BDB’s Riyadat backs women-led businesses with BD 8.4m in financing and new retail access

Jan 13, 2026

Bahrain Development Bank is doubling down on a practical formula that many early-stage founders ask for, capital plus a place to sell. Through its support for women entrepreneurs, the Bank says it has provided targeted funding and retail space via its Women’s Development Centre, Riyadat, to help women-led businesses “innovate and prosper.”

The numbers shared in the update are meaningful for any founder tracking where demand and support are concentrating. BDB says it has extended 355 loans valued at over BD 8.4 million across sectors that matter to Bahrain’s startup pipeline, including services, trade, manufacturing, and technology. On the market-access side, the Bank says its retail space offerings have supported 118 women-led businesses, contributing to 1,215 jobs in the local market.

For the StartUp Bahrain audience, the signal is not just “more funding.” It is the shape of the support. Many founders can raise a small amount and still struggle with predictable sales channels. A retail footprint, even if modest, can shorten the feedback loop: product, customer behaviour, repeat purchase, then expansion. BDB’s update suggests Riyadat is being used as a bridge between financing and real-world demand, rather than treating them as separate tracks.

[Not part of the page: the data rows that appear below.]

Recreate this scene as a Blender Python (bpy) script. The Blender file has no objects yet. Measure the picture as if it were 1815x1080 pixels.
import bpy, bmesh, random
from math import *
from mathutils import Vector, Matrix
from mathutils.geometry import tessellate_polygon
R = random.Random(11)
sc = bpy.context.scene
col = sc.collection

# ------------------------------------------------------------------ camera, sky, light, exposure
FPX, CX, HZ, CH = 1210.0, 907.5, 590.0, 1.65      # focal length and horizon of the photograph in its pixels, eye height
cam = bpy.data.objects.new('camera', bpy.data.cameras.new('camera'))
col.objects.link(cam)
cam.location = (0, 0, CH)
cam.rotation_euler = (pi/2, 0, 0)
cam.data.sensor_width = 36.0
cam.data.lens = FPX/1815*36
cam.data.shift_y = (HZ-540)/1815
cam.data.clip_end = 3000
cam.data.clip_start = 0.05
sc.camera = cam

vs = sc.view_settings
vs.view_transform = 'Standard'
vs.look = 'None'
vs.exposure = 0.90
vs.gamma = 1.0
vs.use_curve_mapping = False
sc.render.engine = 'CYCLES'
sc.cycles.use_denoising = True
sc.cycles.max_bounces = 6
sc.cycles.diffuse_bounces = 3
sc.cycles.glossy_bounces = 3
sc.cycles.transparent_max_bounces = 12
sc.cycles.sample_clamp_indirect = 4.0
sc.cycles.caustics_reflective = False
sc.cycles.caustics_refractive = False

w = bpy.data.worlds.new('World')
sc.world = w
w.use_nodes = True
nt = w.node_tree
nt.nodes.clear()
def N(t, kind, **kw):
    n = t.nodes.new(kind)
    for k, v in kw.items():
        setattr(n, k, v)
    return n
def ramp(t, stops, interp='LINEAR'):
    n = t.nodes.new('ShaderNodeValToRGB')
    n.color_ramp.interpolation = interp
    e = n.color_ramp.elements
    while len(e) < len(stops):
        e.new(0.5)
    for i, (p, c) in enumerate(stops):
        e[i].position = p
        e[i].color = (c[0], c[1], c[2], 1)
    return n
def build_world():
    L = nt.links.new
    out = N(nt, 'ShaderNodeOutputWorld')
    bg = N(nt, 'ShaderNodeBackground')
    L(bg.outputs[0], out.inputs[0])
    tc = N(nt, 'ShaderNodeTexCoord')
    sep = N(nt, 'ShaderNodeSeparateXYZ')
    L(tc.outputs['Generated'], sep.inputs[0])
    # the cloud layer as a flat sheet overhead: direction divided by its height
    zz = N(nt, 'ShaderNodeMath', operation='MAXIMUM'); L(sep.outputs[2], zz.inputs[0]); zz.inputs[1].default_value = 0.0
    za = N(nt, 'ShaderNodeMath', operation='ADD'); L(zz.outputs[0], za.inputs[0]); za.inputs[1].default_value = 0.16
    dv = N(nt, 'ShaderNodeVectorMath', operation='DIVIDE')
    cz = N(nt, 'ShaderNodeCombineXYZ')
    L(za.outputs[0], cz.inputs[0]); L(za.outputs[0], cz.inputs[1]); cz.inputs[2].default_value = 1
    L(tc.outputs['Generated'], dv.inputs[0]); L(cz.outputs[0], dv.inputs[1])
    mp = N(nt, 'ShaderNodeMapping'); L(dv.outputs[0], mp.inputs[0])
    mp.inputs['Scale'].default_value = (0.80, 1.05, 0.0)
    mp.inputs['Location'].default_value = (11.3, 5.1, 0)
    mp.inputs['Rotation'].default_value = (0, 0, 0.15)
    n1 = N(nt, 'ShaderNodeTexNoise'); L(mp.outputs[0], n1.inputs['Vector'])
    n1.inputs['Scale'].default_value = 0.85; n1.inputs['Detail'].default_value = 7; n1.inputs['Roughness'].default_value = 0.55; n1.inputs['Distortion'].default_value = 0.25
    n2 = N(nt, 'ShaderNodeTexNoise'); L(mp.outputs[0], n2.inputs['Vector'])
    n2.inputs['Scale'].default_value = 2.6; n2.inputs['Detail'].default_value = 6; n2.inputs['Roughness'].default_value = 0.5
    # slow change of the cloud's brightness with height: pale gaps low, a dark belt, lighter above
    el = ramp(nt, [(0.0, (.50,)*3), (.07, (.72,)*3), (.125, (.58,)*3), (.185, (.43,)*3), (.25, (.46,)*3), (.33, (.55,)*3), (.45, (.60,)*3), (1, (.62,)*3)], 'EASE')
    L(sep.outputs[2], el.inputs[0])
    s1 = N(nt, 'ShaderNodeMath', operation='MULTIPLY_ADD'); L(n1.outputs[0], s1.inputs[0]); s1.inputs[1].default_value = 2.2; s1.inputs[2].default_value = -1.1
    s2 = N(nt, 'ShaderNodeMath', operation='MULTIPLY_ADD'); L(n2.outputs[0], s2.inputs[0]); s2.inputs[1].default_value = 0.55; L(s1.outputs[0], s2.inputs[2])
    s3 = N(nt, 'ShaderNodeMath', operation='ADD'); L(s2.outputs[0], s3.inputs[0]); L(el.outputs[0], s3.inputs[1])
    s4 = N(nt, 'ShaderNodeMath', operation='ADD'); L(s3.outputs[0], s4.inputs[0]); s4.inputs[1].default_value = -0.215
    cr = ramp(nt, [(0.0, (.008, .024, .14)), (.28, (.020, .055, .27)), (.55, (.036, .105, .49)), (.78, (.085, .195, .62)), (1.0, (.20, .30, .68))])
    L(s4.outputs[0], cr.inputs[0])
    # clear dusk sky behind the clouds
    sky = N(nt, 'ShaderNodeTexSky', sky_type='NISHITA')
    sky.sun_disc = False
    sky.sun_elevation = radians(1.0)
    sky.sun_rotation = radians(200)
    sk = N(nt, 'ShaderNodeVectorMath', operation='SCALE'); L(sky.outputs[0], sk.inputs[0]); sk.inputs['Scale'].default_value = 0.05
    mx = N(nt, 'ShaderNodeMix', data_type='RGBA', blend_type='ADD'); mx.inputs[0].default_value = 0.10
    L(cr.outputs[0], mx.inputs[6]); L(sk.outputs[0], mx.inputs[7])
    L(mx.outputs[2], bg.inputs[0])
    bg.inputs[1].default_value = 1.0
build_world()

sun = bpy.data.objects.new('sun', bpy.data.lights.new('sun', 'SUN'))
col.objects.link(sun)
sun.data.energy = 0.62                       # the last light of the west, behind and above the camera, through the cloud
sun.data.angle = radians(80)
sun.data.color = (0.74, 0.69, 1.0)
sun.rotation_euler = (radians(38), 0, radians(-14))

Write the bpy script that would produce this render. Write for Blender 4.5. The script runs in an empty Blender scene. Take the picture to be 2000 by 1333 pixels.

This comes as Bahrain is keeping workforce readiness and inclusion on the agenda in 2026. In a January 19 piece, the World Economic Forum argued that Bahrain’s labour-market direction is being built around “technology, skills and inclusion,” and noted that women make up 50% of higher education STEM enrolments according to the Higher Education Council. That matters for women-led SMEs too: a deeper pipeline of tech-capable graduates tends to show up quickly in better e-commerce execution, stronger digital marketing, and more productive operations.

The same week, local industry voices also pushed a similar theme from a different angle. A January 31 report in Al Watan covered a Royal University for Women engagement with Bahrain’s tech sector leaders that framed women’s digital capability as a direct input into national economic competitiveness. For founders, it is a reminder that “women in tech” is not a slogan, it is a near-term hiring and supplier advantage if you build the right partnerships early.

If you are building in retail, consumer services, or B2B services, there is a simple takeaway from the Riyadat numbers: treat access, financing, and job creation as one system. A practical next step is to map what would change in your business if you had one stable channel for monthly sales, then build your funding and hiring plan around that single channel first.